Godly Item X of Godliness had a X.X% chance of dropping (much like you have an X.X% chance of triple 7's showing up on a slot machine). I wanted that item. I kept killing Mephisto in hopes of getting that item. The longer I tried to get that item, the more frustrated I'd get. However, knowing that unless I'm the unluckiest person in the world, I'd eventually get that drop kept me going. This is similar to an experience grind that you do in just about any RPG ever, but you have no idea when you will gain that next level. It might be after one kill, it might be after several thousand.
Why did I do it, then? That notion of external rewards. I cite this example not to make a point that Sean basically agreed with, but to depict that achievements aren't the only example of this, but rather, just one of the more recent ones. I could cite a few more examples, but I'd rather not have this entry be several thousand words that no one reads (it's much better when it's several hundred words that no one reads!)
Sean is right - we shouldn't have a kneejerk reaction to achievements by banning them outright. We could ask developers to use them a bit more responsibly (by, y'know, making it so that the achievements represent an
actual achievement instead of 'collect a billion items that have zero bearing on the game and are near-impossible to find without looking it up on the internet or buying an expensive strategy guide'), but even that is a leap of faith.
Why is Farmville scary to me, then? Because developers are getting smarter at playing the psychological game. Loot still has some life left in it as a way to create addiction without any sort of creative gameplay (or more commonly, very standard gameplay with loot tacked on), and achievements are still popular, albeit easy to mess up (Here's lookin' at you, Final Fantasy XI). What Zynga has done is just another example of this, with even more positive results (to them). Using Facebook as a distribution method proved to be a massive success. I've been saying for awhile now that Facebook now is essentially what America Online was in the 1990s (except less limiting), so using that to their advantage was a smart move.

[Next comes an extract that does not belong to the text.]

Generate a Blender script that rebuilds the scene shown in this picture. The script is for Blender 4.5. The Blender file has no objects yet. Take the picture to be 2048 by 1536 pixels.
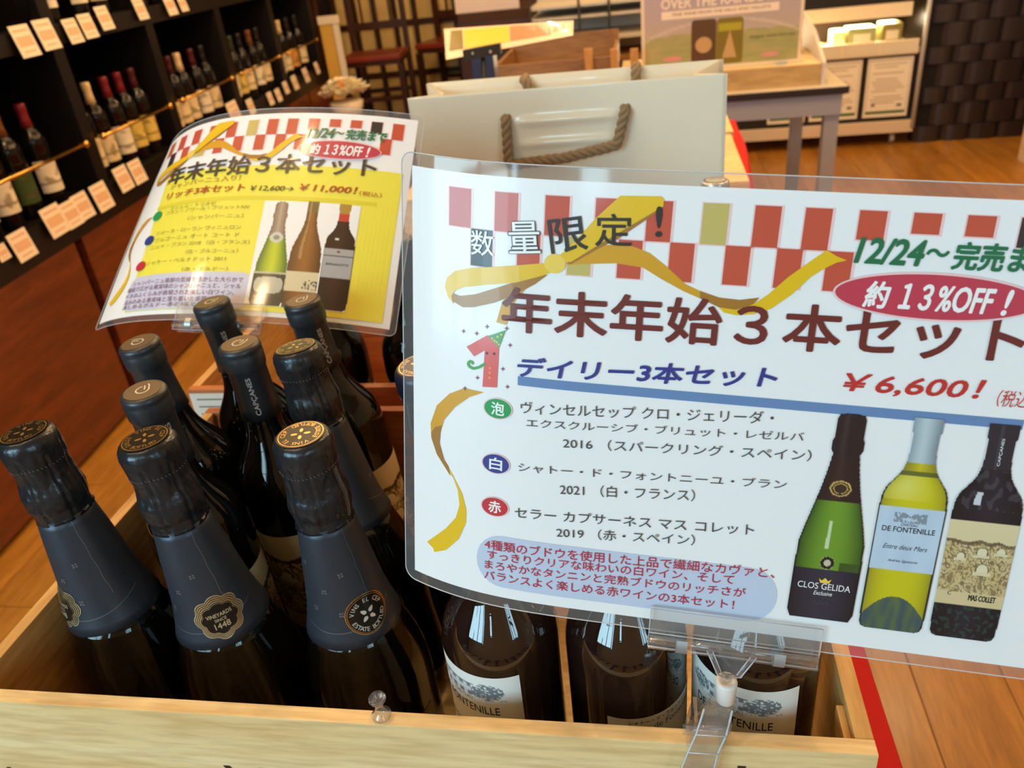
import bpy, bmesh, math, random
import numpy as np
from mathutils import Vector, Matrix, noise as mnoise
random.seed(7)
sin, cos, pi = math.sin, math.cos, math.pi
D = bpy.data; SC = bpy.context.scene; COL = SC.collection

# ---------------------------------------------------------------- camera
FPX, CX, CY = 1600.0, 1024.0, 768.0
def nrm(v):
    v = np.array(v, float); return v/np.linalg.norm(v)
_d = nrm((320, 2830, 1600)); _g = np.array((265, -933, 1600.)); _g = nrm(_g-_d*_g.dot(_d)); _r = np.cross(_d, _g)
if _r[0] < 0: _r = -_r
RC = np.array([_r, _g, -_d]); CAM = np.array([0, 0, 1.30])
cam = D.cameras.new('camera'); camo = D.objects.new('camera', cam); COL.objects.link(camo)
cam.sensor_width = 36.0; cam.lens = 36.0*FPX/2048.0; cam.clip_start = 0.02; cam.clip_end = 60
mx = Matrix(((RC[0][0], -RC[0][1], -RC[0][2], 0), (RC[1][0], -RC[1][1], -RC[1][2], 0), (RC[2][0], -RC[2][1], -RC[2][2], 1.30), (0, 0, 0, 1)))
camo.matrix_world = mx
cam.dof.use_dof = True; cam.dof.focus_distance = 0.44; cam.dof.aperture_fstop = 13.0
SC.camera = camo

# ---------------------------------------------------------------- light
SC.view_settings.view_transform = 'Standard'; SC.view_settings.look = 'None'
SC.view_settings.gamma = 1.0; SC.view_settings.use_curve_mapping = False
SC.view_settings.exposure = 0.44
SC.cycles.use_denoising = True
SC.cycles.max_bounces = 10; SC.cycles.transmission_bounces = 8; SC.cycles.transparent_max_bounces = 12
SC.cycles.caustics_reflective = False; SC.cycles.caustics_refractive = False
SC.cycles.sample_clamp_indirect = 6.0
world = D.worlds.new('world'); SC.world = world; world.use_nodes = True
bg = world.node_tree.nodes['Background']; bg.inputs[0].default_value = (0.62, 0.80, 1.0, 1); bg.inputs[1].default_value = 0.6

def area_light(name, loc, aim, sx, sy, power, color):
    l = D.lights.new(name, 'AREA'); l.shape = 'RECTANGLE'; l.size = sx; l.size_y = sy; l.energy = power; l.color = color
    o = D.objects.new(name, l); COL.objects.link(o); o.location = loc
    o.rotation_euler = (Vector(aim)-Vector(loc)).to_track_quat('-Z', 'Y').to_euler()
    return o
COOL = (0.52, 0.84, 1.0); WARM = (1.0, 0.66, 0.33)
# daylight arriving through the shop window behind the photographer
area_light('window_daylight', (-1.85, -2.02, 1.75), (-0.3, 0.8, 0.9), 1.6, 1.4, 60, COOL)
area_light('door_glass_daylight', (-0.33, -2.02, 1.95), (-0.3, 0.8, 1.0), 0.16, 0.9, 3.5, COOL)
area_light('side_window_daylight', (2.0, -2.02, 1.85), (0.2, 1.2, 0.8), 0.7, 1.2, 16, COOL)
SPOTS = []
for (sx_, sy_, e_) in ((-1.15, 1.3, 1.0), (-1.15, 2.2, 1.1), (-1.1, 3.2, 1.1), (-1.1, 4.3, 1.0), (-.70, .53, .38), (-1.47, .34, .38), (-.81, .08, .38), (-0.1, 1.9, 1.0), (0.7, 1.6, 1.1),
                       (0.2, 3.0, 1.1), (1.2, 3.0, 1.1), (1.5, 4.0, 1.7), (0.4, 4.3, 1.0), (-0.5, 5.4, 1.0)):
    SPOTS.append((sx_, sy_, e_))
    l = D.lights.new('spot_lamp_light', 'POINT'); l.energy = 17*e_; l.color = WARM; l.shadow_soft_size = 0.035
    o = D.objects.new('spot_lamp_light', l); COL.objects.link(o); o.location = (sx_, sy_, 2.50)

# ---------------------------------------------------------------- helpers
def ray(px, py): return RC@np.array([(px-CX)/FPX, (py-CY)/FPX, 1.])
def at(px, py, X=None, Y=None, Z=None):
    u = ray(px, py)
    t = X/u[0] if X is not None else (Y/u[1] if Y is not None else (Z-1.30)/u[2])
    return CAM+u*t
def lin(c):
    c = c/255.0
    return c/12.92 if c <= 0.04045 else ((c+0.055)/1.055)**2.4
def rgb(r, g, b): return (lin(r), lin(g), lin(b), 1.0)

MATS = {}
def mat(name, col, rough=0.5, metal=0.0, coat=0.0, coat_r=0.05, spec=0.5, emit=None, estr=0.0, trans=0.0, ior=1.45, aniso=None):
    if name in MATS: return MATS[name]
    m = D.materials.new(name); m.use_nodes = True
    b = m.node_tree.nodes['Principled BSDF']
    b.inputs['Base Color'].default_value = col; b.inputs['Roughness'].default_value = rough
    b.inputs['Metallic'].default_value = metal; b.inputs['Coat Weight'].default_value = coat
    b.inputs['Coat Roughness'].default_value = coat_r; b.inputs['Specular IOR Level'].default_value = spec
    b.inputs['IOR'].default_value = ior; b.inputs['Transmission Weight'].default_value = trans
    if emit: b.inputs['Emission Color'].default_value = emit; b.inputs['Emission Strength'].default_value = estr
    MATS[name] = m
    return m
def nodes_of(m): return m.node_tree.nodes, m.node_tree.links, m.node_tree.nodes['Principled BSDF']
def bumpy(m, scale=40, strength=0.2, dist=0.001, detail=3, stretch=(1, 1, 1), coord='Object'):
    N, L, b = nodes_of(m)
    tc = N.new('ShaderNodeTexCoord'); mp = N.new('ShaderNodeMapping'); mp.inputs['Scale'].default_value = stretch
    nz = N.new('ShaderNodeTexNoise'); nz.inputs['Scale'].default_value = scale; nz.inputs['Detail'].default_value = detail
    bp = N.new('ShaderNodeBump'); bp.inputs['Strength'].default_value = strength; bp.inputs['Distance'].default_value = dist
    L.new(tc.outputs[coord], mp.inputs[0]); L.new(mp.outputs[0], nz.inputs['Vector']); L.new(nz.outputs['Fac'], bp.inputs['Height'])
    L.new(bp.outputs[0], b.inputs['Normal'])
    try: L.new(bp.outputs[0], b.inputs['Coat Normal'])
    except Exception: pass
    return m
def wood(name, c1, c2, c3=None, stretch=(1, 12, 12), scale=3.0, rough=0.5, coat=0.0, coat_r=0.2, per_object=0.0, bump=0.08):
    """grain: two stretched noises between dark, mid and light tones"""
    if name in MATS: return MATS[name]
    m = mat(name, c1, rough=rough, coat=coat, coat_r=coat_r)
    N, L, b = nodes_of(m)
    tc = N.new('ShaderNodeTexCoord'); mp = N.new('ShaderNodeMapping'); mp.inputs['Scale'].default_value = stretch
    oi = N.new('ShaderNodeObjectInfo'); cmb = N.new('ShaderNodeVectorMath'); cmb.operation = 'ADD'
    ml = N.new('ShaderNodeMath'); ml.operation = 'MULTIPLY'; ml.inputs[1].default_value = 37.0
    L.new(oi.outputs['Random'], ml.inputs[0]); L.new(tc.outputs['Object'], mp.inputs[0]); L.new(mp.outputs[0], cmb.inputs[0]); L.new(ml.outputs[0], cmb.inputs[1])
    n1 = N.new('ShaderNodeTexNoise'); n1.inputs['Scale'].default_value = scale; n1.inputs['Detail'].default_value = 6; n1.inputs['Roughness'].default_value = 0.6; n1.inputs['Distortion'].default_value = 0.6
    n2 = N.new('ShaderNodeTexNoise'); n2.inputs['Scale'].default_value = scale*7; n2.inputs['Detail'].default_value = 3
    L.new(cmb.outputs[0], n1.inputs['Vector']); L.new(cmb.outputs[0], n2.inputs['Vector'])
    r1 = N.new('ShaderNodeValToRGB'); e = r1.color_ramp.elements; e[0].position = 0.32; e[0].color = c1; e[1].position = 0.68; e[1].color = c2
    mixn = N.new('ShaderNodeMixRGB'); mixn.blend_type = 'MULTIPLY'; mixn.inputs[0].default_value = 0.35
    r2 = N.new('ShaderNodeValToRGB'); r2.color_ramp.elements[0].position = 0.35; r2.color_ramp.elements[0].color = c3 or (0.45, 0.4, 0.35, 1); r2.color_ramp.elements[1].position = 0.6; r2.color_ramp.elements[1].color = (1, 1, 1, 1)
    L.new(n1.outputs['Fac'], r1.inputs[0]); L.new(n2.outputs['Fac'], r2.inputs[0]); L.new(r1.outputs[0], mixn.inputs[1]); L.new(r2.outputs[0], mixn.inputs[2])
    last = mixn.outputs[0]
    if per_object:
        hs = N.new('ShaderNodeHueSaturation'); mr = N.new('ShaderNodeMapRange'); mr.inputs[3].default_value = 1-per_object; mr.inputs[4].default_value = 1+per_object
        L.new(oi.outputs['Random'], mr.inputs[0]); L.new(mr.outputs[0], hs.inputs['Value']); L.new(last, hs.inputs['Color']); last = hs.outputs[0]
    L.new(last, b.inputs['Base Color'])
    bp = N.new('ShaderNodeBump'); bp.inputs['Strength'].default_value = bump; bp.inputs['Distance'].default_value = 0.002
    L.new(n2.outputs['Fac'], bp.inputs['Height']); L.new(bp.outputs[0], b.inputs['Normal'])
    return m
def attr_mat(name, rough=0.4, coat=0.0, coat_r=0.06):
    if name in MATS: return MATS[name]
    m = mat(name, (1, 1, 1, 1), rough=rough, coat=coat, coat_r=coat_r); N, L, b = nodes_of(m)
    a = N.new('ShaderNodeAttribute'); a.attribute_name = 'Col'; L.new(a.outputs['Color'], b.inputs['Base Color'])
    return m

def clear_mat(name, tint, dif, ior, rough=.05):
    m = D.materials.new(name); m.use_nodes = True; N = m.node_tree.nodes; L = m.node_tree.links; N.clear()
    o = N.new('ShaderNodeOutputMaterial'); t = N.new('ShaderNodeBsdfTransparent'); t.inputs[0].default_value = (tint, tint, tint, 1)
    g = N.new('ShaderNodeBsdfGlossy'); g.inputs['Roughness'].default_value = rough; d = N.new('ShaderNodeBsdfDiffuse'); d.inputs[0].default_value = (.85, .86, .88, 1)
    a = N.new('ShaderNodeMixShader'); a.inputs[0].default_value = dif; b = N.new('ShaderNodeMixShader'); w = N.new('ShaderNodeLayerWeight'); pw_ = N.new('ShaderNodeMath'); pw_.operation = 'POWER'; pw_.inputs[1].default_value = 2.2
    f = N.new('ShaderNodeMath'); f.operation = 'MULTIPLY_ADD'; f.inputs[1].default_value = .8; f.inputs[2].default_value = ior; L.new(w.outputs['Facing'], pw_.inputs[0]); L.new(pw_.outputs[0], f.inputs[0])
    L.new(t.outputs[0], a.inputs[1]); L.new(d.outputs[0], a.inputs[2]); L.new(f.outputs[0], b.inputs[0]); L.new(a.outputs[0], b.inputs[1]); L.new(g.outputs[0], b.inputs[2]); L.new(b.outputs[0], o.inputs[0])
    return m
def setp(o, label=None, cat=None, group=None, kind=None):
    if label: o['label'] = label
    if cat: o['category'] = cat
    if group: o['group'] = group
    if kind: o['kind'] = kind
    return o
def thing(name, loc, label, cat, group=None, rot=(0, 0, 0)):
    o = D.objects.new(name, None); COL.objects.link(o); o.location = loc; o.rotation_euler = rot; o.empty_display_size = 0.05
    return setp(o, label, cat, group)
def link(name, me, parent=None, loc=None):
    o = D.objects.new(name, me); COL.objects.link(o)
    if parent is not None: o.parent = parent
    if loc is not None: o.location = loc
    return o
def off_of(parent):
    """world position of a parent chain made of plain translations"""
    v = Vector((0, 0, 0))
    while parent is not None: v += Vector(parent.location); parent = parent.parent
    return v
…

What's going to happen after this generation, though? I certainly agree that psychological mind games aren't going to bring society to its knees (well, unless Mike Judge was right in Idiocracy, and the current political field doesn't strike me with a ton of confidence in that regard), but I feel it's going to get worse before it gets better. I have a friend who registered an account on World of Warcraft, and we literally didn't see him in the real world for over two years (dropped out of school, quit his job, basically just fell off the radar entirely). We tried, but he got sucked into that game like no other. This will never happen to everyone (I think), but I'd prefer if it didn't happen to anyone.
Of course, maybe the fact that people
are talking about this kind of thing now is a step in the right direction. Maybe we've gone too far into the obvious that now we can begin to examine the subtle closely. I'd rather not have the fun sucked out of games, only to be replaced with addiction.
Now, if you'll excuse me, my crops are dying.